The Energy Regulatory Commission (ERC) yesterday allowed Meralco and GNPower Dinginin Ltd. Co. (GNPD) to implement a 15-year power supply agreement (PSA) covering 100 megawatts (MW) starting today (August 26).
In a statement, the regulatory body said it adopted the proposed total base fee of P2.3055 per kilowatt-hour (kWh), which may still be adjusted based on the final decision of the ERC on the partnership, for purposes of interim relief.
ERC said it authorized Meralco and GNPD to proceed with the implementation of their PSA, which was first pursued in September 2024 following a competitive selection process (CSP).
Under the CSP, a distribution utility (DU) may only sign a PSA with a generation company after calling for and receiving at least two qualified bids from generation companies. The DU will only be allowed to have direct negotiations with other power suppliers after at least two failed bidding procedures.

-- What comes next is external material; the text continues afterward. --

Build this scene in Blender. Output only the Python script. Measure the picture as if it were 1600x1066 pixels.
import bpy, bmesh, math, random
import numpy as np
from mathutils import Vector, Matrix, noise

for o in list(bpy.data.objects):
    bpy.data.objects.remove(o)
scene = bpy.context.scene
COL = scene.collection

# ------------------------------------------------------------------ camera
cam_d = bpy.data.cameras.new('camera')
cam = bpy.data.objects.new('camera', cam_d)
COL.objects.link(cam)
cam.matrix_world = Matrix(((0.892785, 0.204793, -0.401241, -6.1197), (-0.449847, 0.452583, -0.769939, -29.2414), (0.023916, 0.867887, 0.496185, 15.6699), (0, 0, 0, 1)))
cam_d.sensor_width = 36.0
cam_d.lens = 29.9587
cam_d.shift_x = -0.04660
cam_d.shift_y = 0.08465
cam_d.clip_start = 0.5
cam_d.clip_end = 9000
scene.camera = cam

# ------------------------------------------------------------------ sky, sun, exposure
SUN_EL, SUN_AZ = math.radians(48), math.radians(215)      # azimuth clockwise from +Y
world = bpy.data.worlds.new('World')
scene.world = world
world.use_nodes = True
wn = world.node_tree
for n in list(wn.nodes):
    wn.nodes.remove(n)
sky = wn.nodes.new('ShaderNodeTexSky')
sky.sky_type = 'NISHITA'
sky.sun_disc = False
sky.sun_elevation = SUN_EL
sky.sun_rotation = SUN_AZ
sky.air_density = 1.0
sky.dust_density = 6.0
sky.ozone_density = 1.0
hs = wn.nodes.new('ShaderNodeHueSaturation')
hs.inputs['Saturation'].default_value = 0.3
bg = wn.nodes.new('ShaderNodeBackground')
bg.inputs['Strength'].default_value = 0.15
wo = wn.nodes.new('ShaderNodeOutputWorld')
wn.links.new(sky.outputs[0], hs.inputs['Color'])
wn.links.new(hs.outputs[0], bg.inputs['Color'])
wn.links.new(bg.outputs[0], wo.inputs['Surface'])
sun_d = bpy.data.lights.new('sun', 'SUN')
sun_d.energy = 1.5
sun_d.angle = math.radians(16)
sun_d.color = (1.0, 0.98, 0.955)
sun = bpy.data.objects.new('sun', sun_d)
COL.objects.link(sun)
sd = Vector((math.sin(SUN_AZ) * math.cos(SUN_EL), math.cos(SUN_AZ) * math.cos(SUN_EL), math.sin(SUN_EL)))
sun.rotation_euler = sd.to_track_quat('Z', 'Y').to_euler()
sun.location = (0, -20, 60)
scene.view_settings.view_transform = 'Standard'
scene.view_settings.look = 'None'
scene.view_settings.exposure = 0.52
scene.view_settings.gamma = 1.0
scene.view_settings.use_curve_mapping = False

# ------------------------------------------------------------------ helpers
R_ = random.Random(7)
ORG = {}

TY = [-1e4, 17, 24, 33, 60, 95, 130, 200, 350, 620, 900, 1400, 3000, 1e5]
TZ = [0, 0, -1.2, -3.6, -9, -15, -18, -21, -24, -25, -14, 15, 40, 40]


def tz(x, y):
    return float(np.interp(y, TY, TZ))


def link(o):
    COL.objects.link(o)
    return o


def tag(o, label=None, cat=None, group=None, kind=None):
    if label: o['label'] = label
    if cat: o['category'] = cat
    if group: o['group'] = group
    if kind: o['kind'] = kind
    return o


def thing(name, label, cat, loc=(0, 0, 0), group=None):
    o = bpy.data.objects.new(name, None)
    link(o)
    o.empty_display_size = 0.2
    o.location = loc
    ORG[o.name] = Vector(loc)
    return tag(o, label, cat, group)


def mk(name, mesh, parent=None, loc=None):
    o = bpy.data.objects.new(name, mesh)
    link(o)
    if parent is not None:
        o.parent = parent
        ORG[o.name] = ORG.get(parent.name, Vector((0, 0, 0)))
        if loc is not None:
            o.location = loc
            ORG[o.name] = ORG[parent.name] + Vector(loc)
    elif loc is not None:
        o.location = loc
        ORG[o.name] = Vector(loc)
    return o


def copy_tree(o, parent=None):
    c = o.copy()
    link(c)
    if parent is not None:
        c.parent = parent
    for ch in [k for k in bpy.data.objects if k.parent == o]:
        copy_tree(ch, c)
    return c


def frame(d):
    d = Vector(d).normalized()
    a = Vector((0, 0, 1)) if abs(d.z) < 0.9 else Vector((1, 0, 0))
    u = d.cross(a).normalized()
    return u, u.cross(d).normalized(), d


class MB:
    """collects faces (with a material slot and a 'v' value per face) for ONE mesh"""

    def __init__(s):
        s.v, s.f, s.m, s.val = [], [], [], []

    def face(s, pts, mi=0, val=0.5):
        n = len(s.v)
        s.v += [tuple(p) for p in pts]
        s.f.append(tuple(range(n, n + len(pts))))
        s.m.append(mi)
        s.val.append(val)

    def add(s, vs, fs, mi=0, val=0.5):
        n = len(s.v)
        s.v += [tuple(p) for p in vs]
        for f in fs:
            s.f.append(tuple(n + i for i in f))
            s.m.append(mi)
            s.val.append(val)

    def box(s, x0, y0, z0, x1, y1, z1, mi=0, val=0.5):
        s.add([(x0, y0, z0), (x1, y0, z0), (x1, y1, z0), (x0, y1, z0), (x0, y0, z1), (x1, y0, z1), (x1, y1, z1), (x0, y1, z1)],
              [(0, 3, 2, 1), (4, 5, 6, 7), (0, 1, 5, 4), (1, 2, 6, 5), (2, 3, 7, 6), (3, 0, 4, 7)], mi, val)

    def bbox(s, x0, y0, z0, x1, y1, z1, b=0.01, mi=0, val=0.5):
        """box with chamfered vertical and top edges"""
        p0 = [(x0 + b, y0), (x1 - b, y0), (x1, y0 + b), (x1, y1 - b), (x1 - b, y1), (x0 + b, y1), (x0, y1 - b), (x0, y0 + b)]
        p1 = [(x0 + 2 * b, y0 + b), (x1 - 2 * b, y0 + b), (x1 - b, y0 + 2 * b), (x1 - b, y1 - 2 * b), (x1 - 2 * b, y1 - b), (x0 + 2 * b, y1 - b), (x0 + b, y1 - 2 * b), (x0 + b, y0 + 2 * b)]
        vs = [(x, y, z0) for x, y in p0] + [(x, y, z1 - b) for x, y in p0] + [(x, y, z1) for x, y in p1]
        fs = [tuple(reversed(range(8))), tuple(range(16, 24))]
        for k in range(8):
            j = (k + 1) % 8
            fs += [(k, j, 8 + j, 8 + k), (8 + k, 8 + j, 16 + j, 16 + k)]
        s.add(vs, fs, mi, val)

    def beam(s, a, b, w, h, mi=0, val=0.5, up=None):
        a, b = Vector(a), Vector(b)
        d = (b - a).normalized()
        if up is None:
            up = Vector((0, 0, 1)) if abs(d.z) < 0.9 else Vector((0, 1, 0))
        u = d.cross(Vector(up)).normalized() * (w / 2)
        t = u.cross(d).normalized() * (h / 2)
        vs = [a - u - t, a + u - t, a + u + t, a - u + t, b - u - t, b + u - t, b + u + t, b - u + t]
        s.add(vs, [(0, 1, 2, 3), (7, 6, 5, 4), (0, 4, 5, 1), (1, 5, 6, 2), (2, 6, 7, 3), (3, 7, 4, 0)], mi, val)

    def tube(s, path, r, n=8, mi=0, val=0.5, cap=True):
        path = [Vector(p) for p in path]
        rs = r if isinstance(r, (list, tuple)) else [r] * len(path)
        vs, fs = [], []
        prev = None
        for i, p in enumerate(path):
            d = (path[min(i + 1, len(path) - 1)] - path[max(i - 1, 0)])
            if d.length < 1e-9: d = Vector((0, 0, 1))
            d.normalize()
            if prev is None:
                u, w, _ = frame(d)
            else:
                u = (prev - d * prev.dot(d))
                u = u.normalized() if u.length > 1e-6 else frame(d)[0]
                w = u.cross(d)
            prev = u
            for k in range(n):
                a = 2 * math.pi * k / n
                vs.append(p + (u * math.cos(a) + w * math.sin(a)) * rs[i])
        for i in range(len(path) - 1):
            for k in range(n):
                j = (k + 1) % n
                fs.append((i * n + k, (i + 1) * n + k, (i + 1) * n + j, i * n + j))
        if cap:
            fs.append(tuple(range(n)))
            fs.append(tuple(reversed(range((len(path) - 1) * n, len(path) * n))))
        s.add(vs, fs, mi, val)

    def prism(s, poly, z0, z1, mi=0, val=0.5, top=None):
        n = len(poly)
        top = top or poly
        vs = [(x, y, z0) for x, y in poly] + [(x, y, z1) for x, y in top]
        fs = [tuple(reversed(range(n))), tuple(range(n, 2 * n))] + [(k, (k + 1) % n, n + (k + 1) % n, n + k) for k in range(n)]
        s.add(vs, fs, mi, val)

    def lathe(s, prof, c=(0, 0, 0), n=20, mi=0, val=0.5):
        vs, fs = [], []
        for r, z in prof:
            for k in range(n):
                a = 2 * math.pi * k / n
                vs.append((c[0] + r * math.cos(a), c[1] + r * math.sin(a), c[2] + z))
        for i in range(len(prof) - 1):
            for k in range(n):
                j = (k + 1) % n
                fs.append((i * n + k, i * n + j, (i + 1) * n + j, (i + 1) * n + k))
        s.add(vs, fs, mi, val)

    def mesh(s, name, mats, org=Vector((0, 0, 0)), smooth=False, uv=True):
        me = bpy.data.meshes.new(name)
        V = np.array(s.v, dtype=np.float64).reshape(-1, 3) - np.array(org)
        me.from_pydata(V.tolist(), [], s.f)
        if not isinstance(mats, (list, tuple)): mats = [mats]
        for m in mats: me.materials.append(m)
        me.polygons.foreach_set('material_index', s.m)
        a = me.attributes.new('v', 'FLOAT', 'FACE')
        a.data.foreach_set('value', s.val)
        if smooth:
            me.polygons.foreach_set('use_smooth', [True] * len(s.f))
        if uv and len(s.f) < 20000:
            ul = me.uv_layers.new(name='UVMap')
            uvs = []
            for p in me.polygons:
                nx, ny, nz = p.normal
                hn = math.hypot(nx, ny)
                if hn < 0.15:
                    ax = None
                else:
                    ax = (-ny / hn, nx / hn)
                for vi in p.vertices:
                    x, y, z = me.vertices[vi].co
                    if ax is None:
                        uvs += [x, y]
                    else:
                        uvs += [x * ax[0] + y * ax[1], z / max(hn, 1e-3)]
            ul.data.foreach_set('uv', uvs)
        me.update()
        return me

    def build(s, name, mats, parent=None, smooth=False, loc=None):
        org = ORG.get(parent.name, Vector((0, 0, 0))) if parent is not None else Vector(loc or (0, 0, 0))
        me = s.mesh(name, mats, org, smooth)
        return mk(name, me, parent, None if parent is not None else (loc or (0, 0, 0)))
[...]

“The commission considered several parameters in granting the provisional relief, including compliance with the Department of Energy’s CSP rules and the ERC’s CSP Guidelines, the supply-demand scenario, the PSA’s salient features, bid price, and the PSA rate,” the ERC explained.
The regulatory body added that, based on its assessment of the evidence submitted by the parties, it found merit in allowing the parties to implement their PSA pending the issuance of the final decision in the case.
“Granting this interim relief enables vital power supply agreements to proceed, while we continue to exercise due diligence before issuing a final ruling,” ERC chair Francis Saturnino Juan explained.
He added that the move “balances” consumer protection with the need for a stable and competitively priced electricity supply.
Meanwhile, in a separate order, the ERC asked Meralco and First Gas Power Corp. (FGPC) to explain whether their requested extension of contract will not result in excess contracted capacity for the DU.
The ERC said the parties must also provide a simulation of the impact of the requested contract extension on generation charges.
Last May, FGPC sought the approval of the ERC for the extension of its power purchase agreement (PPA) with Meralco covering a 1,000 MW capacity from the Santa Rita natural gas-fired power plant in Batangas.
FGPC said then that the PPA may be extended without the conduct of a CSP, pursuant to Article 2.2 of the PPA that was signed with Meralco on January 9, 1997.
The company defended then that the extension of the contract would not require the conduct of a CSP as the PPA was approved years before the move was first required by the Department of Energy and mandated by the Supreme Court in 2019.
The court ruling required all DUs to conduct a CSP for PSAs filed on or after June 30, 2015, to ensure transparent, competitive, and least-cost electricity procurement for the benefit of consumers.